▶ DATASET EXCERPT:
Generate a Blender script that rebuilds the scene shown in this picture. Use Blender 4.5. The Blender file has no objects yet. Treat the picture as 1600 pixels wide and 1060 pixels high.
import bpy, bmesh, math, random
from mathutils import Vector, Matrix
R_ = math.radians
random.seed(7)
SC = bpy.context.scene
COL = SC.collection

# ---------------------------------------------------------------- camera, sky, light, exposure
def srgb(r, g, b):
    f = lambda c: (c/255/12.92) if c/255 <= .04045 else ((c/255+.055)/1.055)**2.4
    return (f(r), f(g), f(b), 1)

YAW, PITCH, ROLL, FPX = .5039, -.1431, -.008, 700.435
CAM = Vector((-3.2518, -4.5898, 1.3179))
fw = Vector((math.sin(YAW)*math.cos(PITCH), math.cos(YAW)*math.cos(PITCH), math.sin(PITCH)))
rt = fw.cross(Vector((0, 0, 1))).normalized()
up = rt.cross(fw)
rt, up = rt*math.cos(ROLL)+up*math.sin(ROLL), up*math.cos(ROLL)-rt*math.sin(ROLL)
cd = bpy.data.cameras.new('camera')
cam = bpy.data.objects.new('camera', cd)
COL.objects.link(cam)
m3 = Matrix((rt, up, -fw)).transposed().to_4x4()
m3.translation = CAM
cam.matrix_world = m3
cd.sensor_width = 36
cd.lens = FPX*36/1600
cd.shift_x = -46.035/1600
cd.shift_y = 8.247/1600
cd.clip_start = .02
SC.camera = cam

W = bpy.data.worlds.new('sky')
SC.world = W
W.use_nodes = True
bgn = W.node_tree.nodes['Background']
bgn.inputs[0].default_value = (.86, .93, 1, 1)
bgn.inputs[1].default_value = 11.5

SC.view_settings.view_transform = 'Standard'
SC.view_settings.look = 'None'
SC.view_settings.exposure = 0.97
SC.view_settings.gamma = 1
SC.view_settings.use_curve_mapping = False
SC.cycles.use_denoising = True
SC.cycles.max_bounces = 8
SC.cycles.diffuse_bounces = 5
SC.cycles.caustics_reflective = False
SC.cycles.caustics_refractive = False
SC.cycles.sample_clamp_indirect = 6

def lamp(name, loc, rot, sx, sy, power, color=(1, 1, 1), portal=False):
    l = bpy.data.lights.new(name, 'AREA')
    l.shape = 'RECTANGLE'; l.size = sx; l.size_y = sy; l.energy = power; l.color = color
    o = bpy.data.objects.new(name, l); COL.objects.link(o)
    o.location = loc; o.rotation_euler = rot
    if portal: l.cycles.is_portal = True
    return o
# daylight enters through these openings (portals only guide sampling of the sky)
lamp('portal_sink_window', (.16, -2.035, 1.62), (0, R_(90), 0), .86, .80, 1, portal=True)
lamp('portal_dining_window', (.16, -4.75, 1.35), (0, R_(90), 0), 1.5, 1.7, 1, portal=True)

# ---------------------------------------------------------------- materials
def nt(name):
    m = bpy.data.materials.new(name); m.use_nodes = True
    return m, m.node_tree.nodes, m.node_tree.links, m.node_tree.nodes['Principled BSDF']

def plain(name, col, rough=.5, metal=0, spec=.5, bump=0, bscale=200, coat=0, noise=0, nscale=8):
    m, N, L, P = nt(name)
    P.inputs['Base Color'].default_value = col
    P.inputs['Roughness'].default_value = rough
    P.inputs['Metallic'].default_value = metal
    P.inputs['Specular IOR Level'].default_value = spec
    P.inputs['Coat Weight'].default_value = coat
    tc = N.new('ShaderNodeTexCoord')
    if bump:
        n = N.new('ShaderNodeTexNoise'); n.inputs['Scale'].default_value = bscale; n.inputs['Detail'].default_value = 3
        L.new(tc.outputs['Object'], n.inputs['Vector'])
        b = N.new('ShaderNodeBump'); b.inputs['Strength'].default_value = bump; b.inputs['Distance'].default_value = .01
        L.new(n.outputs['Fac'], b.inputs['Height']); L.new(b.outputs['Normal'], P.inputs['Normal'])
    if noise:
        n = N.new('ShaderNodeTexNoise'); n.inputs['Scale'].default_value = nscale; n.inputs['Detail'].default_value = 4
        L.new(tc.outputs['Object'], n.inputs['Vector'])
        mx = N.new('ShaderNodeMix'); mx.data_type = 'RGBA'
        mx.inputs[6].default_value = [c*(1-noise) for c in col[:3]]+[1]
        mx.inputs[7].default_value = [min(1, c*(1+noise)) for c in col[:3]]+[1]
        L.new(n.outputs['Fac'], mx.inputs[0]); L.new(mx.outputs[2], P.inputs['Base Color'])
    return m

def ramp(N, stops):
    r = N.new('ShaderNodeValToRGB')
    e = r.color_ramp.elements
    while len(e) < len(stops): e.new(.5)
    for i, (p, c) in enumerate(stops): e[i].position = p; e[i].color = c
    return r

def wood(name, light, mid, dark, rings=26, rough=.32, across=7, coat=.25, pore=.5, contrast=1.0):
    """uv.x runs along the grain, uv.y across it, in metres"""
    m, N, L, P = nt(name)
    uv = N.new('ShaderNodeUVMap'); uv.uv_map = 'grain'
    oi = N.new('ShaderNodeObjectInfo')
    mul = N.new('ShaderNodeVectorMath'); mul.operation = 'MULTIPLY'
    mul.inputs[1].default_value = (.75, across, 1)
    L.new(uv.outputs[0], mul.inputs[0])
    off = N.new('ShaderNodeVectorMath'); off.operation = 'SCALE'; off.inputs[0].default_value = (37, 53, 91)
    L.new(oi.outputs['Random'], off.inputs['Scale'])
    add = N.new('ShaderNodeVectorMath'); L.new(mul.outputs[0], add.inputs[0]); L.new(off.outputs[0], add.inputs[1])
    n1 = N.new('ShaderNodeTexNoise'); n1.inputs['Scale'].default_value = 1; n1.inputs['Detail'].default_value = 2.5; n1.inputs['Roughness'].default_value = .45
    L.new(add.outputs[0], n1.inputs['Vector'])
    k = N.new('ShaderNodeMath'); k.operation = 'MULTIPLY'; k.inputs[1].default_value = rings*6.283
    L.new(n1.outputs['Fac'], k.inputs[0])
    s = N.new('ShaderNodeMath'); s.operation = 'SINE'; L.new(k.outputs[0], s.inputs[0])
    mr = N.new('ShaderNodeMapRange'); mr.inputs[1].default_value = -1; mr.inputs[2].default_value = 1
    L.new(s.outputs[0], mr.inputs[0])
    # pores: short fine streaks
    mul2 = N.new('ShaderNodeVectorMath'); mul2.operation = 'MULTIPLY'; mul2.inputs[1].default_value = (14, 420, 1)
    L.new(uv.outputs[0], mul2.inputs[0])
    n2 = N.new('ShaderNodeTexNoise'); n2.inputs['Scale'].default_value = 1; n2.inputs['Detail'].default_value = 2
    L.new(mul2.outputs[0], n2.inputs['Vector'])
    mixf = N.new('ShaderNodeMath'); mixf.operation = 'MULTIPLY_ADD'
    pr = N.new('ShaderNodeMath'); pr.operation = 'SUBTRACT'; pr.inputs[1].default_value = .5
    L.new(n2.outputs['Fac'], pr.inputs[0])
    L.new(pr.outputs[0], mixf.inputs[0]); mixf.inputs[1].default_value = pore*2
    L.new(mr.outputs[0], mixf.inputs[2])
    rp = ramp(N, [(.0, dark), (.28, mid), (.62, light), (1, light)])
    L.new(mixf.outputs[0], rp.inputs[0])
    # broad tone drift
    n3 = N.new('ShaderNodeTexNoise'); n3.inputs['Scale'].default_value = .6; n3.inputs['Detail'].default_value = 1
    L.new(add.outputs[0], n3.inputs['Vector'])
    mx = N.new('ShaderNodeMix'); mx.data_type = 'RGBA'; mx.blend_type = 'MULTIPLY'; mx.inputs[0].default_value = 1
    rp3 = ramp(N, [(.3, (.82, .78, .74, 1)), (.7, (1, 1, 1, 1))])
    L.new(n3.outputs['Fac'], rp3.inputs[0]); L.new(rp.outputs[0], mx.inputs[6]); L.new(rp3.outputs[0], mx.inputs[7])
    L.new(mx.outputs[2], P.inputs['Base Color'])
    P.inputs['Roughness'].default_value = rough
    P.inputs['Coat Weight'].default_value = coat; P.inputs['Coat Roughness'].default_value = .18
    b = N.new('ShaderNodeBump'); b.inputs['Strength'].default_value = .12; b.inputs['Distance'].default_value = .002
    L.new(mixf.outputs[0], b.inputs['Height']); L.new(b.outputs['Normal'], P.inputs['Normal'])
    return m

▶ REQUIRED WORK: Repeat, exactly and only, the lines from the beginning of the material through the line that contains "SC.cycles.sample_clamp_indirect = 6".

▶ COMPLETE RESPONSE:
Generate a Blender script that rebuilds the scene shown in this picture. Use Blender 4.5. The Blender file has no objects yet. Treat the picture as 1600 pixels wide and 1060 pixels high.
import bpy, bmesh, math, random
from mathutils import Vector, Matrix
R_ = math.radians
random.seed(7)
SC = bpy.context.scene
COL = SC.collection

# ---------------------------------------------------------------- camera, sky, light, exposure
def srgb(r, g, b):
    f = lambda c: (c/255/12.92) if c/255 <= .04045 else ((c/255+.055)/1.055)**2.4
    return (f(r), f(g), f(b), 1)

YAW, PITCH, ROLL, FPX = .5039, -.1431, -.008, 700.435
CAM = Vector((-3.2518, -4.5898, 1.3179))
fw = Vector((math.sin(YAW)*math.cos(PITCH), math.cos(YAW)*math.cos(PITCH), math.sin(PITCH)))
rt = fw.cross(Vector((0, 0, 1))).normalized()
up = rt.cross(fw)
rt, up = rt*math.cos(ROLL)+up*math.sin(ROLL), up*math.cos(ROLL)-rt*math.sin(ROLL)
cd = bpy.data.cameras.new('camera')
cam = bpy.data.objects.new('camera', cd)
COL.objects.link(cam)
m3 = Matrix((rt, up, -fw)).transposed().to_4x4()
m3.translation = CAM
cam.matrix_world = m3
cd.sensor_width = 36
cd.lens = FPX*36/1600
cd.shift_x = -46.035/1600
cd.shift_y = 8.247/1600
cd.clip_start = .02
SC.camera = cam

W = bpy.data.worlds.new('sky')
SC.world = W
W.use_nodes = True
bgn = W.node_tree.nodes['Background']
bgn.inputs[0].default_value = (.86, .93, 1, 1)
bgn.inputs[1].default_value = 11.5

SC.view_settings.view_transform = 'Standard'
SC.view_settings.look = 'None'
SC.view_settings.exposure = 0.97
SC.view_settings.gamma = 1
SC.view_settings.use_curve_mapping = False
SC.cycles.use_denoising = True
SC.cycles.max_bounces = 8
SC.cycles.diffuse_bounces = 5
SC.cycles.caustics_reflective = False
SC.cycles.caustics_refractive = False
SC.cycles.sample_clamp_indirect = 6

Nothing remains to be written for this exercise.